We don’t need to look too far to see an example of an industry-led standardization success. VoiceXML was started by AT&T, IBM, Lucent and Motorola as a way to standardize interactive voice system communications. Not long after the first markup was defined in 1999 (a process which took a matter of a few months), the standard was turned over to the W3C for continued growth and refinement.

The goals of VoiceXML were strikingly similar to those of the WAC and Cloudstack/Openstack efforts: defining an interoperable standard that could be used across an industry group. The difference in the case of VoiceXML was that the committee focused on message design and domain-specific details shared by all players. It did not attempt to document all the data elements, function calls and workflows to be used in lockstep by all.

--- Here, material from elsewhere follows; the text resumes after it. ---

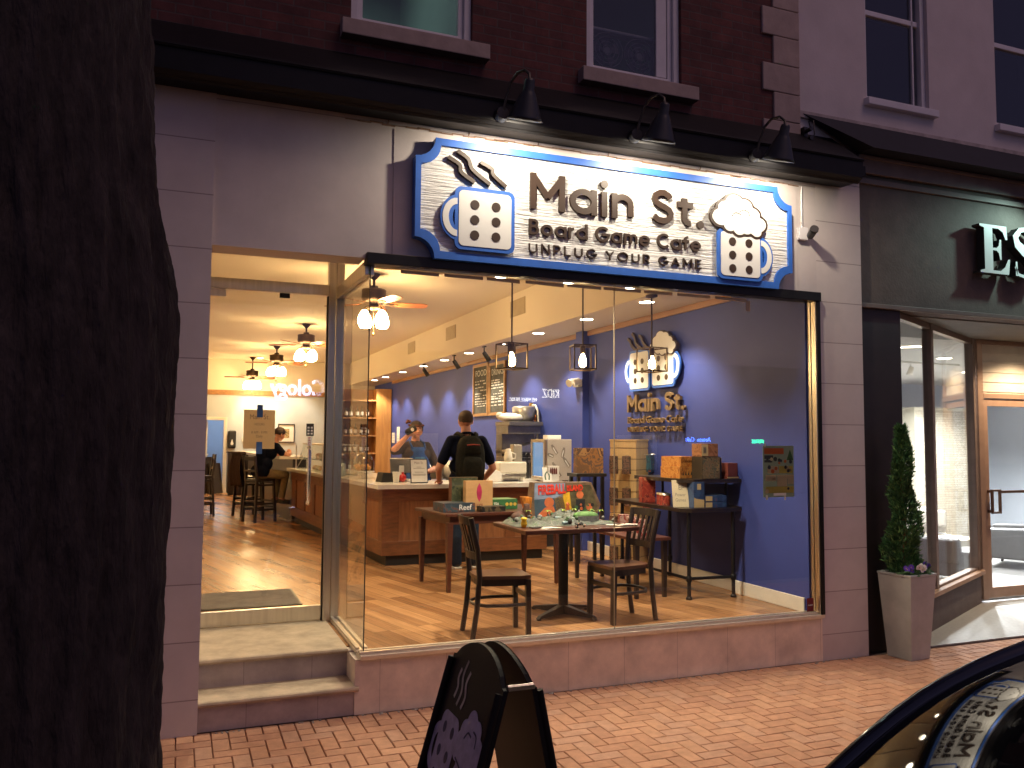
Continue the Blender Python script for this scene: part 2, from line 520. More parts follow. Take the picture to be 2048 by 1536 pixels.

Most likely, the WAC meltdown won’t be the last one we’ll see. But this is not the inevitable result of competing interests in the global marketplace. This is a result of well-meaning people aiming at the wrong target. We can do better. We can learn from successful interface designs and focus on making it possible to consistently communicate a wide range of information freely instead of attempting to constrain systems to a single set of possible interactions.

The future of an effective Web, a growing and vibrant distributed network, rests in the hands of those who would take on the task of writing the vital standards that will make it work. I look forward to seeing more efforts where the focus is on improving communication between parties through well-designed message formats instead of on limiting communication though constrained APIs.